(COLLECTED MATERIAL):

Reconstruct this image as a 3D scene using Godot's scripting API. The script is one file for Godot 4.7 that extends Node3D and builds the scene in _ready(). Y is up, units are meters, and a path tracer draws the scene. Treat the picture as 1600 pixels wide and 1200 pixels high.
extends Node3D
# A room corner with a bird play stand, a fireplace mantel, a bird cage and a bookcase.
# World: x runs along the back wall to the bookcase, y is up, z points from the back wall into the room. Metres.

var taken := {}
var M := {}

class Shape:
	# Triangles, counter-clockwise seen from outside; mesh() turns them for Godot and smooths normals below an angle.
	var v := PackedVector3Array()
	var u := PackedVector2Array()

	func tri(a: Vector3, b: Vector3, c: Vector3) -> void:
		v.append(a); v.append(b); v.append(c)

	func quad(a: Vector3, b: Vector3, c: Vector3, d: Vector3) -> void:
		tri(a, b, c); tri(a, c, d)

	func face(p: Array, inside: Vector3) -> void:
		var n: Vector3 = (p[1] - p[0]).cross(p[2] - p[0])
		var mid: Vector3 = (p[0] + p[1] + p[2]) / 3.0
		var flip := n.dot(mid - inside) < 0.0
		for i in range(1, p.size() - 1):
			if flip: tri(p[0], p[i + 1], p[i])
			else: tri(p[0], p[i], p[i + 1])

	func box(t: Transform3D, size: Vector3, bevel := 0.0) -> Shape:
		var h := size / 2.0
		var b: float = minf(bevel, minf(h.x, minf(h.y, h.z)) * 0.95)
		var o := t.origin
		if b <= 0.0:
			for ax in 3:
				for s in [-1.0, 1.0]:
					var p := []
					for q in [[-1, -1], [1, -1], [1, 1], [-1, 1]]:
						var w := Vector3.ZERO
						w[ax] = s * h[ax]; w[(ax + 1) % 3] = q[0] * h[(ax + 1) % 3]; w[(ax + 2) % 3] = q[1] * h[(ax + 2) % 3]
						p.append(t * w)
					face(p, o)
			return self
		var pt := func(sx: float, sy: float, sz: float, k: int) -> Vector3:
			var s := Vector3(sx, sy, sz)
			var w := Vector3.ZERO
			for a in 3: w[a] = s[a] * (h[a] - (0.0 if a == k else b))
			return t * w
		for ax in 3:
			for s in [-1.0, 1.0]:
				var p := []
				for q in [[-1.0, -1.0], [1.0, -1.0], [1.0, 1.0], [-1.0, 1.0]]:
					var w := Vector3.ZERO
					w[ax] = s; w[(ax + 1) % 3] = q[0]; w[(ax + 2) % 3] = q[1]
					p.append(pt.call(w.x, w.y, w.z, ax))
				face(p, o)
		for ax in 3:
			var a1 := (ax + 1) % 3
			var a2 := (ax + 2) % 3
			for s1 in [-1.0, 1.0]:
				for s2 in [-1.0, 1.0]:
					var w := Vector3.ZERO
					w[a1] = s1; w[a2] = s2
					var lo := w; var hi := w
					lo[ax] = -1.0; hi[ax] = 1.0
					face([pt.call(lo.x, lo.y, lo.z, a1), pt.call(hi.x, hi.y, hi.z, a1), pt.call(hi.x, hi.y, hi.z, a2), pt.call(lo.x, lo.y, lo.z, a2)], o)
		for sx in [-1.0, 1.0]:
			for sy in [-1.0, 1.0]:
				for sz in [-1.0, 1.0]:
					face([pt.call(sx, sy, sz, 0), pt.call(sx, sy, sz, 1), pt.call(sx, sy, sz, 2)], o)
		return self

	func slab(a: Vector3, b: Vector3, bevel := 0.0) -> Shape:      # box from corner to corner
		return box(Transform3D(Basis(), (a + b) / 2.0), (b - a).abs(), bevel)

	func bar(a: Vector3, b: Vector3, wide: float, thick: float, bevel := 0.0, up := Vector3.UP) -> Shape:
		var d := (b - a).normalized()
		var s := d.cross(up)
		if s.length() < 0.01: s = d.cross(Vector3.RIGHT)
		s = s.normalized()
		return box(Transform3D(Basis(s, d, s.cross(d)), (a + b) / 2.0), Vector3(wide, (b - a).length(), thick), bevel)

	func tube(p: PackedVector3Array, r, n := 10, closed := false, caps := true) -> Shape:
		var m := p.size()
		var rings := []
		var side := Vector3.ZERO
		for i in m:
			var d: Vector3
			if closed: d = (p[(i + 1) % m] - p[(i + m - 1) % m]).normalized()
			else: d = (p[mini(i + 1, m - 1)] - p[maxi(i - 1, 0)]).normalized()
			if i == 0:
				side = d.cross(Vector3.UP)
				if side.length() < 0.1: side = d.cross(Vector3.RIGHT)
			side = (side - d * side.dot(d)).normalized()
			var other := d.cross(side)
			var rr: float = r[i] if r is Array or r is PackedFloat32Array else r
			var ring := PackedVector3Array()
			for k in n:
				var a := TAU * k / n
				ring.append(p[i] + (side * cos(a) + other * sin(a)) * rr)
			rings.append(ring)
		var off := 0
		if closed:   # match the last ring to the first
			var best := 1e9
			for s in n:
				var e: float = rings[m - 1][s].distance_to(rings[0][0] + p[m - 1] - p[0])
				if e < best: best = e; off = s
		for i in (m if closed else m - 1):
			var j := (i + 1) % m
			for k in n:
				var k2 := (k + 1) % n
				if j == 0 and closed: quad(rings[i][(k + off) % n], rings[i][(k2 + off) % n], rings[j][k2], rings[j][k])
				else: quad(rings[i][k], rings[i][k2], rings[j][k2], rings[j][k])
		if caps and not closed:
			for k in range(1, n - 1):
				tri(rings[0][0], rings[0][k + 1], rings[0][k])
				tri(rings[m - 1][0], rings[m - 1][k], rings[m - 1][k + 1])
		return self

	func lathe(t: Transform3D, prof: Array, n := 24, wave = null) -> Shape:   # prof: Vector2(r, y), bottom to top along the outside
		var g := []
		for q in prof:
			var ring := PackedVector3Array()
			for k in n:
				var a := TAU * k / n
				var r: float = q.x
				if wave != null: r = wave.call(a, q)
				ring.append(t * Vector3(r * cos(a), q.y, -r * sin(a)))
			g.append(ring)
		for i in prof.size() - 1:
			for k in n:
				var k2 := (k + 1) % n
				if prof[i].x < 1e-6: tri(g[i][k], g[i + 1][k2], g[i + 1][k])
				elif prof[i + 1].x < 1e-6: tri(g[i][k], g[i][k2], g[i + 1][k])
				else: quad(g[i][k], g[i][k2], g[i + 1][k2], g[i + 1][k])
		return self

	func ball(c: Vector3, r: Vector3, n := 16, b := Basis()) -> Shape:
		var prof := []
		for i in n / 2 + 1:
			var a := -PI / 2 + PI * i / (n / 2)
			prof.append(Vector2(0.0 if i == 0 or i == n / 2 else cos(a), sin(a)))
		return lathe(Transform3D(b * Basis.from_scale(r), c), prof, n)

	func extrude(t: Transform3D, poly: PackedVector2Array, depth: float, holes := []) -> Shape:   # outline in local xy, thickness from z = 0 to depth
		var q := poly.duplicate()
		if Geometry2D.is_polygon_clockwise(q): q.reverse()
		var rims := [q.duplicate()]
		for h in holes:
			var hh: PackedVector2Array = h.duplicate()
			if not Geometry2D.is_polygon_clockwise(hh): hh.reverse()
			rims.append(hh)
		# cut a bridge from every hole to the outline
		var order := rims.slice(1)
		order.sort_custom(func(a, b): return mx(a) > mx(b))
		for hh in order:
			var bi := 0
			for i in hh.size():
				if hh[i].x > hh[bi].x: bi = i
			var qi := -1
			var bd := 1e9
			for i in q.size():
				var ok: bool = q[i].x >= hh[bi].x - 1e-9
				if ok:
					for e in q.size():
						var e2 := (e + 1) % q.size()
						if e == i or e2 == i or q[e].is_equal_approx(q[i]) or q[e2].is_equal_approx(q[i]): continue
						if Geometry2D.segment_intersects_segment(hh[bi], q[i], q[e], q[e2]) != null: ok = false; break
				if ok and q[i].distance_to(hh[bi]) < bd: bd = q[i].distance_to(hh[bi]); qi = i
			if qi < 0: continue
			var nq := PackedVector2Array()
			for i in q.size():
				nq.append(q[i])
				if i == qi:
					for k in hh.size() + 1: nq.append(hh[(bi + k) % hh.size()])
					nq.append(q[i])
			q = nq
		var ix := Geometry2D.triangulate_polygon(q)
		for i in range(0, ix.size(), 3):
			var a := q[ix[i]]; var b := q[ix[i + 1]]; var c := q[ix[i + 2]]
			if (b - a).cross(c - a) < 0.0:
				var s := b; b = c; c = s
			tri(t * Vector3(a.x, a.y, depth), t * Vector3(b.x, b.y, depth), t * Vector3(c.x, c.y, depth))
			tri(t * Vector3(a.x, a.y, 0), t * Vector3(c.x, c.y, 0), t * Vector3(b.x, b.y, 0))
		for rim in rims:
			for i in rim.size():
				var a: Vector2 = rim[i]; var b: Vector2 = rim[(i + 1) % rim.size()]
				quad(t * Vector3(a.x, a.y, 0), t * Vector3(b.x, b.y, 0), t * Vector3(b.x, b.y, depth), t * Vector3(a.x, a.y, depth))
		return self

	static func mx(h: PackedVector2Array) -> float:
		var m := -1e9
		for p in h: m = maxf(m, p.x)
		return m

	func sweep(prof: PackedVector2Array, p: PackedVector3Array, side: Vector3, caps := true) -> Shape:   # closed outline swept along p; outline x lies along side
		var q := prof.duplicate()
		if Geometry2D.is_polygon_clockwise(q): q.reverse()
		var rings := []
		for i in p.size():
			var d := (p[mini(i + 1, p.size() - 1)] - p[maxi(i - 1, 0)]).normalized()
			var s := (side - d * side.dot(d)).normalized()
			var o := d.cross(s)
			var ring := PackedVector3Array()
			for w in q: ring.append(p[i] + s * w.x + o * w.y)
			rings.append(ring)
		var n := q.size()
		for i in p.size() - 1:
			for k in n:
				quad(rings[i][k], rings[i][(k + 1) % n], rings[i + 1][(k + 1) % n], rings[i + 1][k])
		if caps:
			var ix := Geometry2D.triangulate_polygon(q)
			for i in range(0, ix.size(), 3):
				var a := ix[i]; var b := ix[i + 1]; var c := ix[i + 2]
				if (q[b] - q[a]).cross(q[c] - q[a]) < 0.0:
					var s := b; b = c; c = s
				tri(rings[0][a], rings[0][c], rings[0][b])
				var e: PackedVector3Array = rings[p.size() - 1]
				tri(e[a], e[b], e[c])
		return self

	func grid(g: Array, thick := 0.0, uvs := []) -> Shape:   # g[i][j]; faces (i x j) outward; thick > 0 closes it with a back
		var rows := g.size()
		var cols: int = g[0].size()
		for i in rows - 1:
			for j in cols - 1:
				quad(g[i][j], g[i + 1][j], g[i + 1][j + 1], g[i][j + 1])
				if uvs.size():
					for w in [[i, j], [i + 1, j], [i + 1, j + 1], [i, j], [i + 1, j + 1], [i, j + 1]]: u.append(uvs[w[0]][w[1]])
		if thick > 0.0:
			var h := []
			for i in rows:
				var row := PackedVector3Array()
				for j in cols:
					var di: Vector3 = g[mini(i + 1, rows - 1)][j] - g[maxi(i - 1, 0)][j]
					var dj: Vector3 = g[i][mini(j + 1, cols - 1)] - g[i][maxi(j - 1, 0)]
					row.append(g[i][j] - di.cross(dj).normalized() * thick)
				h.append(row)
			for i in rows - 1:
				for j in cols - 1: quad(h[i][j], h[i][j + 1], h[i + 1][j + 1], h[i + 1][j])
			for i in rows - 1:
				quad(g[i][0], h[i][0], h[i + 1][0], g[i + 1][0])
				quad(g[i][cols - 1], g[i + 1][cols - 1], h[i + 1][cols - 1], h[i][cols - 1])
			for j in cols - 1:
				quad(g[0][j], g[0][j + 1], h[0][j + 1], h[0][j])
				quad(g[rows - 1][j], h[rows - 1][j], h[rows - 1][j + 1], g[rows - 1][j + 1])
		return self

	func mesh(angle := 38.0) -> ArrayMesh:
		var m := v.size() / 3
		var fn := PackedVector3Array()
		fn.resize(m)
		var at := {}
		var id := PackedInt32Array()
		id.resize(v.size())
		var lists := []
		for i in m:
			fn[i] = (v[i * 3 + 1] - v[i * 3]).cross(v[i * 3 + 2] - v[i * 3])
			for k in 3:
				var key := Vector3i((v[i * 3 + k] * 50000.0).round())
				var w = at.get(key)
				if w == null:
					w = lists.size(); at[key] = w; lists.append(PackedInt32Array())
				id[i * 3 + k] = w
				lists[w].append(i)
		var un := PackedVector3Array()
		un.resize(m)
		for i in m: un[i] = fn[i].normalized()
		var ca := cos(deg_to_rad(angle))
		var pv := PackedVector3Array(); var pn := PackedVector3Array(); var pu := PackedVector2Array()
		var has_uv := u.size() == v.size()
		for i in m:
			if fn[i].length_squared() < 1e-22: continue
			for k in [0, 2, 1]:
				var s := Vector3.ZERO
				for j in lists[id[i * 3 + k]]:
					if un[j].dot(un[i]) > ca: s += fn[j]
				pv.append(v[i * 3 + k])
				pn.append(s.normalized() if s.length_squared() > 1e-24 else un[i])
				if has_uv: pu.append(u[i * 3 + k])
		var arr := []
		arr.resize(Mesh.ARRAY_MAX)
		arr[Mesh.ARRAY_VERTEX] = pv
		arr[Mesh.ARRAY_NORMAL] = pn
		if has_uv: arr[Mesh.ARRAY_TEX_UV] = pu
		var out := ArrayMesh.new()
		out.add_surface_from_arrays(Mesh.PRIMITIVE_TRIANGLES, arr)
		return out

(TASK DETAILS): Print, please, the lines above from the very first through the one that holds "else: tri(p[0], p[i], p[i + 1])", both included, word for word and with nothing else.

(EXERCISE OUTPUT):
Reconstruct this image as a 3D scene using Godot's scripting API. The script is one file for Godot 4.7 that extends Node3D and builds the scene in _ready(). Y is up, units are meters, and a path tracer draws the scene. Treat the picture as 1600 pixels wide and 1200 pixels high.
extends Node3D
# A room corner with a bird play stand, a fireplace mantel, a bird cage and a bookcase.
# World: x runs along the back wall to the bookcase, y is up, z points from the back wall into the room. Metres.

var taken := {}
var M := {}

class Shape:
	# Triangles, counter-clockwise seen from outside; mesh() turns them for Godot and smooths normals below an angle.
	var v := PackedVector3Array()
	var u := PackedVector2Array()

	func tri(a: Vector3, b: Vector3, c: Vector3) -> void:
		v.append(a); v.append(b); v.append(c)

	func quad(a: Vector3, b: Vector3, c: Vector3, d: Vector3) -> void:
		tri(a, b, c); tri(a, c, d)

	func face(p: Array, inside: Vector3) -> void:
		var n: Vector3 = (p[1] - p[0]).cross(p[2] - p[0])
		var mid: Vector3 = (p[0] + p[1] + p[2]) / 3.0
		var flip := n.dot(mid - inside) < 0.0
		for i in range(1, p.size() - 1):
			if flip: tri(p[0], p[i + 1], p[i])
			else: tri(p[0], p[i], p[i + 1])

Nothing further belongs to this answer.